Following government’s tabling of its proposed Local Content Bill in the National Assembly on Thursday, six years after the discovery of oil offshore, frontrunner for the leadership of the People’s National Congress Reform (PNCR) Aubrey Norton says a wider cross-section of the business community should have been consulted.
Leading up to the tabling of the bill, the government held consultations with the local private sector organisations in an effort to address concerns. However, Norton, who is running for leadership of the largest opposition party – said that the Private Sector Commission (PSC) is not representative of the wider business community and therefore consultations limited to the Commission will produce skewed results.
“We tend to make the Private Sector Commission synonymous with the private sector and it isn’t. The Private Sector Commission is a selected few, who in my mind, are aligned politically but the wide expanse of businesspeople in this country are not involved in the way they should be involved,” Norton told Stabroek News during an invited comment on Thursday.
Norton further added that while he is yet to look at the Local Content Bill in its entirety, from what he has seen there is not much benefit for the wider expanse of the business community.

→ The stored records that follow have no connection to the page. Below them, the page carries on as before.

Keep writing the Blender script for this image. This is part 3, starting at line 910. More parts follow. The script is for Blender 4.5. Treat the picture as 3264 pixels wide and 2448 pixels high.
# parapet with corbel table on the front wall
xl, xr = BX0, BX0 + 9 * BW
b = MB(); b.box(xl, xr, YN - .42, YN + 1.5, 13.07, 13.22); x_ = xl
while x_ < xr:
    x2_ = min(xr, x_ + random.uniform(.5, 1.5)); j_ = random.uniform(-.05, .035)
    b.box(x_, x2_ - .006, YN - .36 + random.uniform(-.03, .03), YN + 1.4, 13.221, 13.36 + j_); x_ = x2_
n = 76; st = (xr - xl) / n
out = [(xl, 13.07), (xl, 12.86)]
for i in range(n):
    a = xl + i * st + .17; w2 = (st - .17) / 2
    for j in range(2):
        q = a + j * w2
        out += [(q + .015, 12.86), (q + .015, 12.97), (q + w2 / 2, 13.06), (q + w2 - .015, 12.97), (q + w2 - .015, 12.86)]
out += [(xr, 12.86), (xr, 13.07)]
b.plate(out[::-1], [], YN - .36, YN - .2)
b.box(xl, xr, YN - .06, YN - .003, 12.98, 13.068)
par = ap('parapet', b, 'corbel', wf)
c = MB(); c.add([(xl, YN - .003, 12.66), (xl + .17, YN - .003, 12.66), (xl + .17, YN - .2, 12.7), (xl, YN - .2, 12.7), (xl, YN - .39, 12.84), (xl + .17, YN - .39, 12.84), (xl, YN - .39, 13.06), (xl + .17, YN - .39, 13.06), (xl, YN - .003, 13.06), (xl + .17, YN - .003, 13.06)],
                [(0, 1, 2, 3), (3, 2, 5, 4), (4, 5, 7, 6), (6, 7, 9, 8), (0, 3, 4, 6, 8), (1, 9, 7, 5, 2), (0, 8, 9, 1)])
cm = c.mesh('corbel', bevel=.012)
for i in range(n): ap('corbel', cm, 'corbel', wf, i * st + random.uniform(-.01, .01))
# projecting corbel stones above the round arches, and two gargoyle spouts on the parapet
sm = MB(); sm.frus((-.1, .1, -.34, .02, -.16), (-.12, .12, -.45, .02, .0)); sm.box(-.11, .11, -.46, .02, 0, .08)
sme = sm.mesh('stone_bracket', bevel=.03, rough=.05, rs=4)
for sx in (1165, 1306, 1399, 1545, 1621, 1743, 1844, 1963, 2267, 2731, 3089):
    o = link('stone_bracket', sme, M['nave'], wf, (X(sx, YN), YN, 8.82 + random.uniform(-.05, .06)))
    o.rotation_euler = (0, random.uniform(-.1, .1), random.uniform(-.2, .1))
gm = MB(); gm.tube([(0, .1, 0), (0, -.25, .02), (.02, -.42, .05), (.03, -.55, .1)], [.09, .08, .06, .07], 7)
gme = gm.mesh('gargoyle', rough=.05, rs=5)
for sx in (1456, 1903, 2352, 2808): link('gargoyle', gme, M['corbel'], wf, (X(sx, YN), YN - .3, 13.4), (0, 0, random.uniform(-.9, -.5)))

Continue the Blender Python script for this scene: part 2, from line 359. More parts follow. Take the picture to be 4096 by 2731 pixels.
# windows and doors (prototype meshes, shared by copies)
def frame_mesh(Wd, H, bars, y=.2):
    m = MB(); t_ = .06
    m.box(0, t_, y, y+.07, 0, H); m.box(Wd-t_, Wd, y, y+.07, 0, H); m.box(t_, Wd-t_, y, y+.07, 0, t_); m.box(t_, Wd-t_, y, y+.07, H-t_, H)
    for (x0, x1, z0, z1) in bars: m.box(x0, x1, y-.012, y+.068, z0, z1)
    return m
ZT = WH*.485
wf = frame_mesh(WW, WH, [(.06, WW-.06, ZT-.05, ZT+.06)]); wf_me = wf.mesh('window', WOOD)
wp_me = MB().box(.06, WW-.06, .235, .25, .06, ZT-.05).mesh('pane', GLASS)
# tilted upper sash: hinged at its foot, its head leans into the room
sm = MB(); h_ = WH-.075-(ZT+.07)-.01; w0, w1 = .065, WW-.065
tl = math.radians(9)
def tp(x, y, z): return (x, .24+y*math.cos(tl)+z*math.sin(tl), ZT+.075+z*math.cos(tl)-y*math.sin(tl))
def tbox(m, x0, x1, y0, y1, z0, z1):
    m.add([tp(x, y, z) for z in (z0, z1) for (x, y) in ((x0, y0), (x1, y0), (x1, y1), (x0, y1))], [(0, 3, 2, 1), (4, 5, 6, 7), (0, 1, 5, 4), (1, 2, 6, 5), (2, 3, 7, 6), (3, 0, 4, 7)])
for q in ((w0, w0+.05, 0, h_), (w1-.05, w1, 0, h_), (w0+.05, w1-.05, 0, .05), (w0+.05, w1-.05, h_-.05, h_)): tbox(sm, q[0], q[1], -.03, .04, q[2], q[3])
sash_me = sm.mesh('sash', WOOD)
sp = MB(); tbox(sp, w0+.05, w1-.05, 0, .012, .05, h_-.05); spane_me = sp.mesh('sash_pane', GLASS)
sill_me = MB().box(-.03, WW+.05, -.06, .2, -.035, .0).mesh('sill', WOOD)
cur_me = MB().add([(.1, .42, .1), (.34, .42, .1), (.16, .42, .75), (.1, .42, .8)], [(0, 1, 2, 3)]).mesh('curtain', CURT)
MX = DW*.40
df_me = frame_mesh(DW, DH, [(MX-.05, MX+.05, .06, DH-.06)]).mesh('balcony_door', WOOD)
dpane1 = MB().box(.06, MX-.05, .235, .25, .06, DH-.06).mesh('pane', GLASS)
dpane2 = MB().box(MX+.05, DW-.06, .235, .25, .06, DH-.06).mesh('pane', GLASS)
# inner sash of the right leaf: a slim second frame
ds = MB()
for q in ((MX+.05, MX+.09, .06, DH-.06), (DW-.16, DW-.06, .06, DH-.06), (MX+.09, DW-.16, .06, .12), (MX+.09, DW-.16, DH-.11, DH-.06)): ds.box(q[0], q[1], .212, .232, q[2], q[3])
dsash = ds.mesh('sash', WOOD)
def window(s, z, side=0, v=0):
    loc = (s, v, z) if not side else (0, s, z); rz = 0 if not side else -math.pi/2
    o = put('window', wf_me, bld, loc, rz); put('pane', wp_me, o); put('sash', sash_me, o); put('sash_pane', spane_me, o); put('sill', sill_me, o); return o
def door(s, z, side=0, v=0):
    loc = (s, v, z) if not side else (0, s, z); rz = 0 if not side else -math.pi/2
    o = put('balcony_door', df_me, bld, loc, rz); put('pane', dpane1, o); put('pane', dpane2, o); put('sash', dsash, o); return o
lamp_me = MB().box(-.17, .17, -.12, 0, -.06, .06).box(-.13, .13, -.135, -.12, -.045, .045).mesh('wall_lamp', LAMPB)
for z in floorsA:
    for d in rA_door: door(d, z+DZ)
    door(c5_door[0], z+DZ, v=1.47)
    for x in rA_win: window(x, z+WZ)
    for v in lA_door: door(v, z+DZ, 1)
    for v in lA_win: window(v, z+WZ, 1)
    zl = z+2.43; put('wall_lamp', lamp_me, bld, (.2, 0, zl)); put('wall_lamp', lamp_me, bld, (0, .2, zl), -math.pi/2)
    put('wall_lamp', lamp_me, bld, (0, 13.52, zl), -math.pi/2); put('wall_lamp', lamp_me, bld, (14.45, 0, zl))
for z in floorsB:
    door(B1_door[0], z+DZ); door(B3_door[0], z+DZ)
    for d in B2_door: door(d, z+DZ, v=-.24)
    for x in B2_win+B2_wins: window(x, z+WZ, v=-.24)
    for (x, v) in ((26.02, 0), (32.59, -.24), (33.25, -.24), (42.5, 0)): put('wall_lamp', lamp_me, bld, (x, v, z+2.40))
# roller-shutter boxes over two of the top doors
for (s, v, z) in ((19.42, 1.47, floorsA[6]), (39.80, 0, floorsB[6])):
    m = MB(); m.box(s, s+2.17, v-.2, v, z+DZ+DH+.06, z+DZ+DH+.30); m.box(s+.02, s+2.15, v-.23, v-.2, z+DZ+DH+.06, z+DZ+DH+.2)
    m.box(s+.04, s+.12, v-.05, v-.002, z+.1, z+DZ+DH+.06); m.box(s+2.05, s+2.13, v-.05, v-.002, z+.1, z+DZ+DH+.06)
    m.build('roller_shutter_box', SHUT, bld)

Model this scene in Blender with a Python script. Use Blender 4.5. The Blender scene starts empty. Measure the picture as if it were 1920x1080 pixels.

“Any local content should be structured in such a way that a wider cross-section of business people of all ethnic groups should be involved and benefit from the oil. While I have nothing against the Private Sector Commission, I do not see it as representing the private sector so when I talk I would draw a distinction between the private sector and the Private Sector Commission.
“We need to let the private sector benefit and stop making it an issue solely of a Private Sector Commission which seems to be the elite of the business community rather than the business community,” he posited.
The PSC is currently headed by Chairman of the National Industrial and Commercial Investments Limited (NICIL) Paul Cheong, who was also on the PPP’s list of candidates contesting the March 2020 elections.
Norton told this publication that Guyana should pursue legislation where every citizen benefits and not just the elite few. He said if elected as leader of the PNCR, part of his agenda includes pursuing initiatives for every Guyanese to benefit.
“What is fundamental is taking the actions to ensure the people of Guyana benefit from oil resources…You have to make good deals with Exxon but if the domestic rules and regulations are not in place then the people still would not benefit. So it is not just restricted to Exxon alone, it is a total governance package we have to look at – the question of local content, the question of the state, the government and how it utilizes the resources for the people to benefit and also the relationship with Exxon. So I wouldn’t be misled into making it a uni-dimensional thing when it is multidimensional,” he explained.
“The Local Content Bill 2021 represents the principal vehicle through which Guyana seeks to negotiate a trade-off between investors engaged in the petroleum sector and Guyanese nationals and Guyanese companies involved in the petroleum sector,” the Bill tabled in the name of Minister of Natural Resources Vickram Bharrat states.
The Bill explicitly states that “local content” refers to the monetary value of inputs from the supply of goods, or the provision of services, by Guyanese nationals or Guyanese companies and includes local capacity development. Additionally, it defines Guyanese nationals as citizens of Guyana, while Guyanese companies “means any company incorporated under the Companies Act which is beneficially owned by Guyanese nationals,” who ultimately exercise, individually or jointly, voting rights representing at least 51% of the total issued shares of the company; and that has Guyanese nationals holding at least 75% of executive and senior management positions and at least 90% of non-managerial and other positions.